►
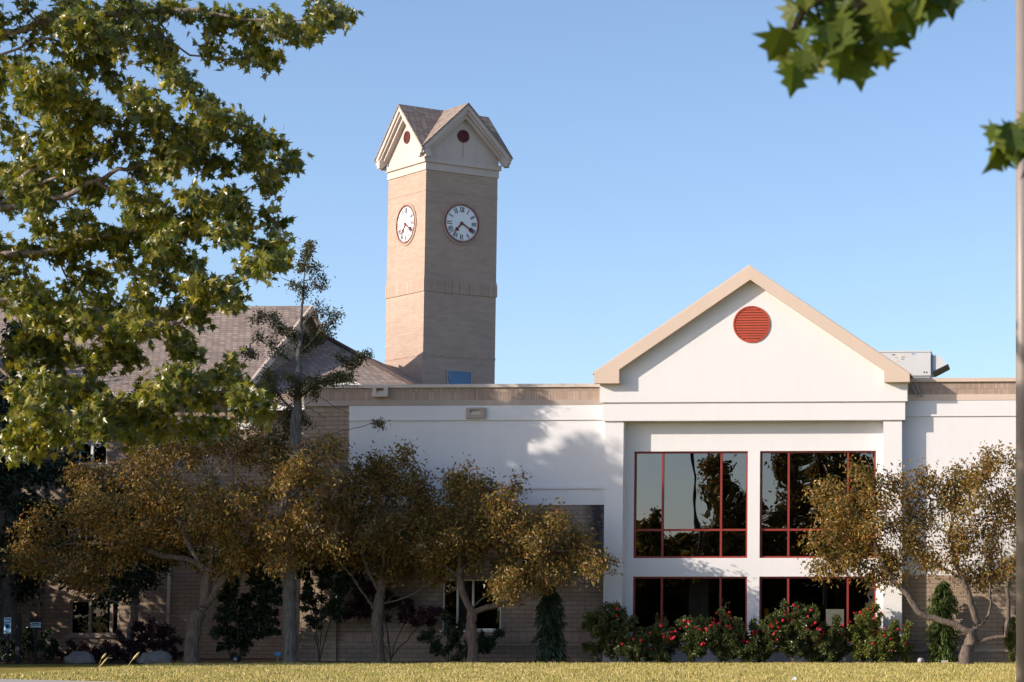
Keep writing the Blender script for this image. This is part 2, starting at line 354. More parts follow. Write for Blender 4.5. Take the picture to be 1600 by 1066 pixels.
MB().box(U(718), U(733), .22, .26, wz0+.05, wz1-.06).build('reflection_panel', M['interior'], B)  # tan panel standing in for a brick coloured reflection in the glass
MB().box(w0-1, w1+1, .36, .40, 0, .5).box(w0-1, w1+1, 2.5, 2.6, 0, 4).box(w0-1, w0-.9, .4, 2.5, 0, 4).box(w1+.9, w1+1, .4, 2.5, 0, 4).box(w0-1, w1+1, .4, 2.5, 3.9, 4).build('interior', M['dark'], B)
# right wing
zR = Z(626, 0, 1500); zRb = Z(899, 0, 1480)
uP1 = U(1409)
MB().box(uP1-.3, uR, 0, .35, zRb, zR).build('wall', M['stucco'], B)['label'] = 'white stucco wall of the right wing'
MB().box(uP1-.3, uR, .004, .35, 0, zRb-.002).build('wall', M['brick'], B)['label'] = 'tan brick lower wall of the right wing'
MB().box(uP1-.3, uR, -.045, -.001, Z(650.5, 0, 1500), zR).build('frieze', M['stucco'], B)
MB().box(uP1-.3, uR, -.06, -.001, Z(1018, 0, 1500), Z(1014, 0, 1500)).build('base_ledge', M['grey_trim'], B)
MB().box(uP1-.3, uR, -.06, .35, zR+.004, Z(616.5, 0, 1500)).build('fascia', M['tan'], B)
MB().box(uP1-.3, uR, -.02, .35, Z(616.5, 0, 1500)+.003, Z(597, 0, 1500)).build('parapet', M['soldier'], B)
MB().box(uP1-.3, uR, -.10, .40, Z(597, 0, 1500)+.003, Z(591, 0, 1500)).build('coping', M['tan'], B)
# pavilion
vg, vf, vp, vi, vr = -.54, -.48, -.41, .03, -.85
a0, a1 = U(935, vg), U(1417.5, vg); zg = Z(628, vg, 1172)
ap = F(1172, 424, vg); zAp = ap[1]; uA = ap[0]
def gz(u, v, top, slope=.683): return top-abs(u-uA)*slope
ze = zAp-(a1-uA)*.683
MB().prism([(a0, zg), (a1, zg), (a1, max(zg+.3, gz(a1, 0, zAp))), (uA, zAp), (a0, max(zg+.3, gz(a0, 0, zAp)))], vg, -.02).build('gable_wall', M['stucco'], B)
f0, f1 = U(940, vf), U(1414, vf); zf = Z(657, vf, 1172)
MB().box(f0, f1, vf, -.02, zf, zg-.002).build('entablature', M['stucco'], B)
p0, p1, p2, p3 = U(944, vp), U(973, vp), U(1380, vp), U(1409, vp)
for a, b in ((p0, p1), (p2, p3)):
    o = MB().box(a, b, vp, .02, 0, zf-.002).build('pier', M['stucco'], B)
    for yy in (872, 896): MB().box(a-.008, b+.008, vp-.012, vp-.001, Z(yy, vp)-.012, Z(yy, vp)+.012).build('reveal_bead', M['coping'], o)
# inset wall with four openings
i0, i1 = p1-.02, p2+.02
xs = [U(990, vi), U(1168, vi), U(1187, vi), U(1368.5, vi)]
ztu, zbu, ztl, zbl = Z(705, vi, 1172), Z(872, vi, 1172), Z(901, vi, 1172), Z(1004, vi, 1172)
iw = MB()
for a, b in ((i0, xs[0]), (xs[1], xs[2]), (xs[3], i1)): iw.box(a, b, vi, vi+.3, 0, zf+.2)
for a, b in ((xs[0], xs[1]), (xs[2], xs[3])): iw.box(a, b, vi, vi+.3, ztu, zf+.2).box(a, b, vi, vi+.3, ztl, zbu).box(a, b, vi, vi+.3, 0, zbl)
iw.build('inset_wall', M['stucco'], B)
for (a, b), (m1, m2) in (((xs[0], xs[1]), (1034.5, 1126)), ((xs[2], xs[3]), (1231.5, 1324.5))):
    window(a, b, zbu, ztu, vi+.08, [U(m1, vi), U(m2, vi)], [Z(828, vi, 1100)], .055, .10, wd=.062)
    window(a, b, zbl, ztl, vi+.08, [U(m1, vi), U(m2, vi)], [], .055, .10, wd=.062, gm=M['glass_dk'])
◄
▶ [CHALLENGE]
Repeat the material above in full and unchanged, minus its images.

▶ [EXERCISE ANSWER]
Keep writing the Blender script for this image. This is part 2, starting at line 354. More parts follow. Write for Blender 4.5. Take the picture to be 1600 by 1066 pixels.
MB().box(U(718), U(733), .22, .26, wz0+.05, wz1-.06).build('reflection_panel', M['interior'], B)  # tan panel standing in for a brick coloured reflection in the glass
MB().box(w0-1, w1+1, .36, .40, 0, .5).box(w0-1, w1+1, 2.5, 2.6, 0, 4).box(w0-1, w0-.9, .4, 2.5, 0, 4).box(w1+.9, w1+1, .4, 2.5, 0, 4).box(w0-1, w1+1, .4, 2.5, 3.9, 4).build('interior', M['dark'], B)
# right wing
zR = Z(626, 0, 1500); zRb = Z(899, 0, 1480)
uP1 = U(1409)
MB().box(uP1-.3, uR, 0, .35, zRb, zR).build('wall', M['stucco'], B)['label'] = 'white stucco wall of the right wing'
MB().box(uP1-.3, uR, .004, .35, 0, zRb-.002).build('wall', M['brick'], B)['label'] = 'tan brick lower wall of the right wing'
MB().box(uP1-.3, uR, -.045, -.001, Z(650.5, 0, 1500), zR).build('frieze', M['stucco'], B)
MB().box(uP1-.3, uR, -.06, -.001, Z(1018, 0, 1500), Z(1014, 0, 1500)).build('base_ledge', M['grey_trim'], B)
MB().box(uP1-.3, uR, -.06, .35, zR+.004, Z(616.5, 0, 1500)).build('fascia', M['tan'], B)
MB().box(uP1-.3, uR, -.02, .35, Z(616.5, 0, 1500)+.003, Z(597, 0, 1500)).build('parapet', M['soldier'], B)
MB().box(uP1-.3, uR, -.10, .40, Z(597, 0, 1500)+.003, Z(591, 0, 1500)).build('coping', M['tan'], B)
# pavilion
vg, vf, vp, vi, vr = -.54, -.48, -.41, .03, -.85
a0, a1 = U(935, vg), U(1417.5, vg); zg = Z(628, vg, 1172)
ap = F(1172, 424, vg); zAp = ap[1]; uA = ap[0]
def gz(u, v, top, slope=.683): return top-abs(u-uA)*slope
ze = zAp-(a1-uA)*.683
MB().prism([(a0, zg), (a1, zg), (a1, max(zg+.3, gz(a1, 0, zAp))), (uA, zAp), (a0, max(zg+.3, gz(a0, 0, zAp)))], vg, -.02).build('gable_wall', M['stucco'], B)
f0, f1 = U(940, vf), U(1414, vf); zf = Z(657, vf, 1172)
MB().box(f0, f1, vf, -.02, zf, zg-.002).build('entablature', M['stucco'], B)
p0, p1, p2, p3 = U(944, vp), U(973, vp), U(1380, vp), U(1409, vp)
for a, b in ((p0, p1), (p2, p3)):
    o = MB().box(a, b, vp, .02, 0, zf-.002).build('pier', M['stucco'], B)
    for yy in (872, 896): MB().box(a-.008, b+.008, vp-.012, vp-.001, Z(yy, vp)-.012, Z(yy, vp)+.012).build('reveal_bead', M['coping'], o)
# inset wall with four openings
i0, i1 = p1-.02, p2+.02
xs = [U(990, vi), U(1168, vi), U(1187, vi), U(1368.5, vi)]
ztu, zbu, ztl, zbl = Z(705, vi, 1172), Z(872, vi, 1172), Z(901, vi, 1172), Z(1004, vi, 1172)
iw = MB()
for a, b in ((i0, xs[0]), (xs[1], xs[2]), (xs[3], i1)): iw.box(a, b, vi, vi+.3, 0, zf+.2)
for a, b in ((xs[0], xs[1]), (xs[2], xs[3])): iw.box(a, b, vi, vi+.3, ztu, zf+.2).box(a, b, vi, vi+.3, ztl, zbu).box(a, b, vi, vi+.3, 0, zbl)
iw.build('inset_wall', M['stucco'], B)
for (a, b), (m1, m2) in (((xs[0], xs[1]), (1034.5, 1126)), ((xs[2], xs[3]), (1231.5, 1324.5))):
    window(a, b, zbu, ztu, vi+.08, [U(m1, vi), U(m2, vi)], [Z(828, vi, 1100)], .055, .10, wd=.062)
    window(a, b, zbl, ztl, vi+.08, [U(m1, vi), U(m2, vi)], [], .055, .10, wd=.062, gm=M['glass_dk'])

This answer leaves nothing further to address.